Quite often when I would write, or talk about organization development the screams of frustration would be forefront; perhaps representing the term ferocious. And yet when I work in the field, with colleagues or associates the screams of frustration are not at the forefront. Most people I have interacted with in the area of organization development are genuinely trying to make their organizations ‘better’, for everyone involved and grapple with a definition of ‘better’ that is often not aligned with the rest of what the organization needs or wants to do. It is this experience that brings the term gentle to the forefront.

I do believe those of us in organization development need to seriously question what we are doing. I believe that what we are doing simply has to change if we want to deliver on the definitions of ‘better’ that I hear so often. If not, I believe we will continue to contribute to the shame, blame and guilt pattern of interactions that we say needs to be changed.  Our good intentions are not sufficient. We need to apply the strengths and skills we have very differently. We need to be better. I believe that those I have worked with in this field can do this. And that we will all need to be ferociously gentle as we do.

So off we go!

In order to consider and write about organization development it is necessary to define what organization development is.

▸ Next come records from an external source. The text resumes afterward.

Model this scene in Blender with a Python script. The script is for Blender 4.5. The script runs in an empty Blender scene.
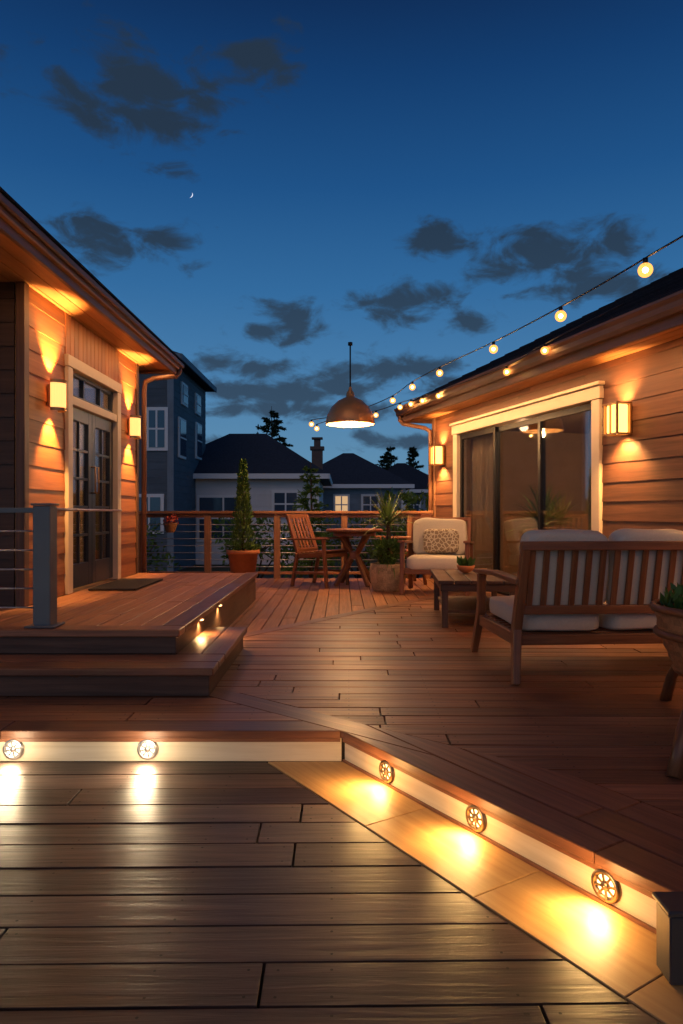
import bpy, math, random
from mathutils import Vector, Matrix, Euler, noise
random.seed(7)
R=random.random
def U(a,b): return a+(b-a)*random.random()
V=Vector
scene=bpy.context.scene
COL=scene.collection

# ------------------------------------------------------------ materials
def newmat(name):
    m=bpy.data.materials.new(name); m.use_nodes=True
    nt=m.node_tree
    return m,nt,nt.nodes['Principled BSDF']
def N(nt,t,**k):
    n=nt.nodes.new(t)
    for a,b in k.items(): setattr(n,a,b)
    return n
def math_(nt,op,a,b=None,c=None):
    n=N(nt,'ShaderNodeMath',operation=op)
    for i,x in enumerate((a,b,c)):
        if x is None: continue
        if isinstance(x,(int,float)): n.inputs[i].default_value=x
        else: nt.links.new(x,n.inputs[i])
    return n.outputs[0]
def wood(name,c1,c2,rough=0.5,var=0.5,scale=(1.6,38),bump=0.25,blot=0.35,spec=0.4):
    m,nt,b=newmat(name)
    uv=N(nt,'ShaderNodeUVMap'); mp=N(nt,'ShaderNodeMapping')
    mp.inputs['Scale'].default_value=(scale[0],scale[1],1)
    nt.links.new(uv.outputs[0],mp.inputs[0])
    n1=N(nt,'ShaderNodeTexNoise'); n1.inputs['Scale'].default_value=1.0; n1.inputs['Detail'].default_value=7; n1.inputs['Roughness'].default_value=0.65; n1.inputs['Distortion'].default_value=0.6
    nt.links.new(mp.outputs[0],n1.inputs['Vector'])
    n2=N(nt,'ShaderNodeTexNoise'); n2.inputs['Scale'].default_value=2.2; n2.inputs['Detail'].default_value=4
    nt.links.new(uv.outputs[0],n2.inputs['Vector'])
    cr=N(nt,'ShaderNodeValToRGB'); cr.color_ramp.elements[0].position=0.3; cr.color_ramp.elements[1].position=0.72
    cr.color_ramp.elements[0].color=(*c1,1); cr.color_ramp.elements[1].color=(*c2,1)
    nt.links.new(n1.outputs[0],cr.inputs[0])
    at=N(nt,'ShaderNodeAttribute',attribute_name='rnd')
    v=math_(nt,'MULTIPLY_ADD',at.outputs['Fac'],var,1-var*0.5)
    w=math_(nt,'MULTIPLY_ADD',n2.outputs[0],blot*2,1-blot)
    vw=math_(nt,'MULTIPLY',v,w)
    mx=N(nt,'ShaderNodeVectorMath',operation='SCALE')
    nt.links.new(cr.outputs[0],mx.inputs[0]); nt.links.new(vw,mx.inputs['Scale'])
    nt.links.new(mx.outputs[0],b.inputs['Base Color'])
    ro=math_(nt,'MULTIPLY_ADD',n2.outputs[0],0.35,rough-0.17)
    nt.links.new(ro,b.inputs['Roughness'])
    b.inputs['Specular IOR Level'].default_value=spec
    bp=N(nt,'ShaderNodeBump'); bp.inputs['Strength'].default_value=bump; bp.inputs['Distance'].default_value=0.004
    nt.links.new(n1.outputs[0],bp.inputs['Height']); nt.links.new(bp.outputs[0],b.inputs['Normal'])
    return m
def plain(name,c,rough=0.6,metal=0.0,nscale=20,amt=0.25,bump=0.1,spec=0.5):
    m,nt,b=newmat(name)
    tc=N(nt,'ShaderNodeTexCoord'); n1=N(nt,'ShaderNodeTexNoise'); n1.inputs['Scale'].default_value=nscale; n1.inputs['Detail'].default_value=5
    nt.links.new(tc.outputs['Object'],n1.inputs['Vector'])
    at=N(nt,'ShaderNodeAttribute',attribute_name='rnd')
    f=math_(nt,'MULTIPLY_ADD',n1.outputs[0],amt*2,1-amt)
    g=math_(nt,'MULTIPLY_ADD',at.outputs['Fac'],amt,1-amt*0.5)
    fg=math_(nt,'MULTIPLY',f,g)
    mx=N(nt,'ShaderNodeVectorMath',operation='SCALE'); mx.inputs[0].default_value=c
    nt.links.new(fg,mx.inputs['Scale']); nt.links.new(mx.outputs[0],b.inputs['Base Color'])
    b.inputs['Roughness'].default_value=rough; b.inputs['Metallic'].default_value=metal
    b.inputs['Specular IOR Level'].default_value=spec
    bp=N(nt,'ShaderNodeBump'); bp.inputs['Strength'].default_value=bump; bp.inputs['Distance'].default_value=0.01
    nt.links.new(n1.outputs[0],bp.inputs['Height']); nt.links.new(bp.outputs[0],b.inputs['Normal'])
    return m
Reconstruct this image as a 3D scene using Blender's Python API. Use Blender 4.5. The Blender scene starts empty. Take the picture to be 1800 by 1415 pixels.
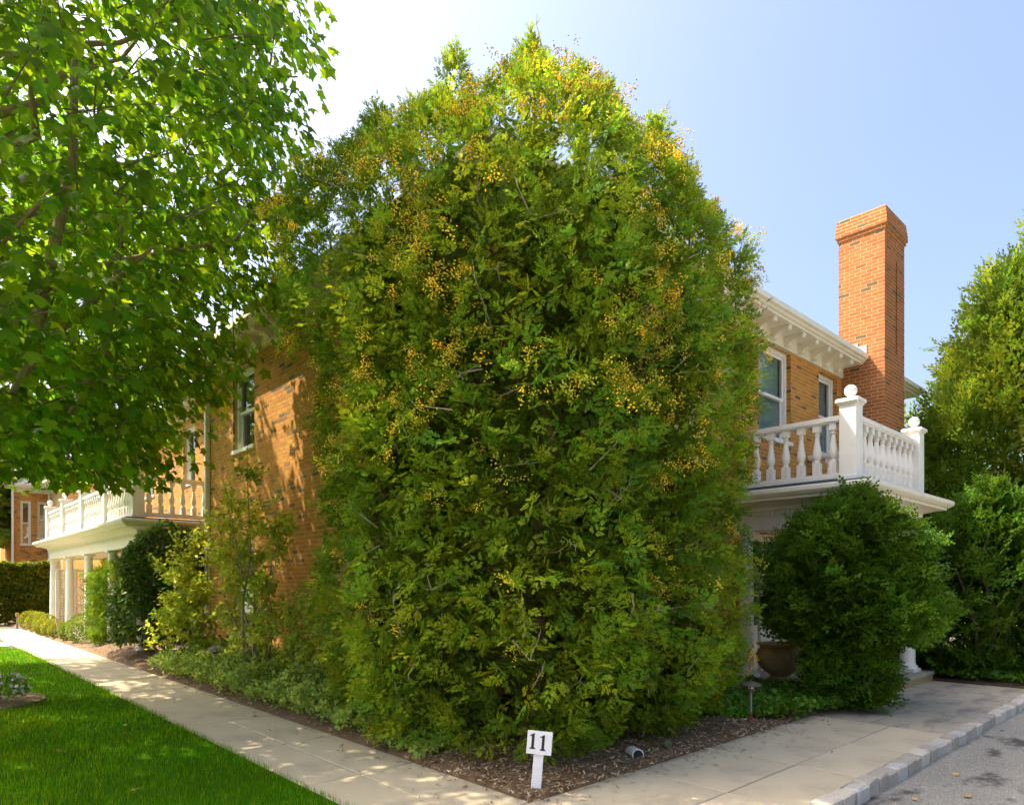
import bpy, math, random
import numpy as np
from mathutils import Vector, Matrix

# ------------------------------------------------------------------ camera, sky, sun, exposure
C = bpy.context.scene.collection
SC = bpy.context.scene
random.seed(7)
RNG = np.random.default_rng(11)
FWD = (0.6797, 0.7335)
EYE = 1.6
cam_d = bpy.data.cameras.new('camera')
cam = bpy.data.objects.new('camera', cam_d); C.objects.link(cam)
cam.location = (0, 0, EYE)
cam.rotation_euler = (math.radians(90), 0, -math.atan2(FWD[0], FWD[1]))
cam_d.sensor_fit = 'HORIZONTAL'; cam_d.sensor_width = 36.0
cam_d.lens = 1187 / 1800 * 36
cam_d.shift_y = 317.5 / 1800
cam_d.clip_start = 0.05; cam_d.clip_end = 2000
SC.camera = cam

SUN_EL = math.radians(54)
SUN_AZ = Vector((-0.64, 0.768)).normalized()           # horizontal direction towards the sun
w = bpy.data.worlds.new('World'); SC.world = w; w.use_nodes = True
nt = w.node_tree; nt.nodes.clear()
sky = nt.nodes.new('ShaderNodeTexSky'); sky.sky_type = 'NISHITA'; sky.sun_disc = False
sky.sun_elevation = SUN_EL; sky.sun_rotation = math.atan2(SUN_AZ.x, SUN_AZ.y)
sky.air_density = 1.0; sky.dust_density = 7.0; sky.ozone_density = 4.5; sky.altitude = 0
bg = nt.nodes.new('ShaderNodeBackground'); bg.inputs['Strength'].default_value = 0.082
wo = nt.nodes.new('ShaderNodeOutputWorld')
wb = nt.nodes.new('ShaderNodeMix'); wb.data_type = 'RGBA'; wb.blend_type = 'MULTIPLY'; wb.inputs[0].default_value = 1.0
wb.inputs[7].default_value = (1.0, 0.94, 0.88, 1); nt.links.new(sky.outputs[0], wb.inputs[6]); nt.links.new(wb.outputs[2], bg.inputs[0]); nt.links.new(bg.outputs[0], wo.inputs[0])

sl = bpy.data.lights.new('sun', 'SUN'); sl.energy = 2.0; sl.angle = math.radians(0.5); sl.color = (1.0, 0.88, 0.67)
so = bpy.data.objects.new('sun', sl); C.objects.link(so)
sdir = Vector((SUN_AZ.x * math.cos(SUN_EL), SUN_AZ.y * math.cos(SUN_EL), math.sin(SUN_EL)))
so.rotation_euler = (-sdir).to_track_quat('-Z', 'Y').to_euler(); so.location = (0, 0, 30)

SC.view_settings.view_transform = 'Standard'; SC.view_settings.look = 'None'
SC.view_settings.gamma = 1; SC.view_settings.use_curve_mapping = False
SC.view_settings.exposure = 2.5
SC.render.engine = 'CYCLES'
SC.cycles.max_bounces = 8; SC.cycles.transparent_max_bounces = 8; SC.cycles.diffuse_bounces = 4
SC.cycles.use_denoising = True
SC.cycles.caustics_reflective = False; SC.cycles.caustics_refractive = False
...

Unfortunately there does not seem to be a working definition to be found, in OD circles anyway! Post a question in a LinkedIn group dealing with OD asking what the definition of OD is and a couple of hundred responses later you will be no closer to a definition. Here is a link to a video titled What Is Organization Development? by the Organization Development Network. You would likely think they would have a definition given their focus and membership is involved with the topic all the time. My guess is that if you watch this 13 minute video you will be no closer to a definition of what organization development is. And the framework that is hinted at won’t help you either.

The Wikipedia definition of OD is:

Organization development (OD) is the study of successful organizational change and performance.

The problem with this definition (besides the singular focus on study vs application of that study!) is that everyone in an organization would be an OD person! Everyone is involved in change and performance in some way!

The telling part about OD history is that it originated as a discipline in the 1930’s when psychologists noted a connection between organizational structure and design and behavior. From these beginnings the field and practice has exploded, never losing these fundamental roots; those being a psychological approach and a focus on organization structure and design affecting behavior.

So while the definition above would include everyone in an organization, the psychological and structural approach to that definition enabled OD to become a separate entity. Not everyone was an OD person, not because of what OD was, but by the way you went about doing that definition.  Kind of sneaky really and quite effective at keeping the discipline alive and well today.

I believe it is this approach to OD that needs to change; where we need to be ferocious in our critique of what we do as OD practitioners and to make fundamental shifts.

To this end, the definition I am using for organization development in these posts is quite similar to the one above:

Organization development is the study of and interactions associated with movement toward successful change and performance.

Everyone IS focused on OD in an organization. OD ‘people’ or departments study (or should be) the interactions leading to successful change and performance more than others.

The definition above works for these posts. It also leads to the need for so much more defining and grappling with meaning. That’s where we can all be both ferocious and gentle as we work to apply the definition above to the topic of OD itself.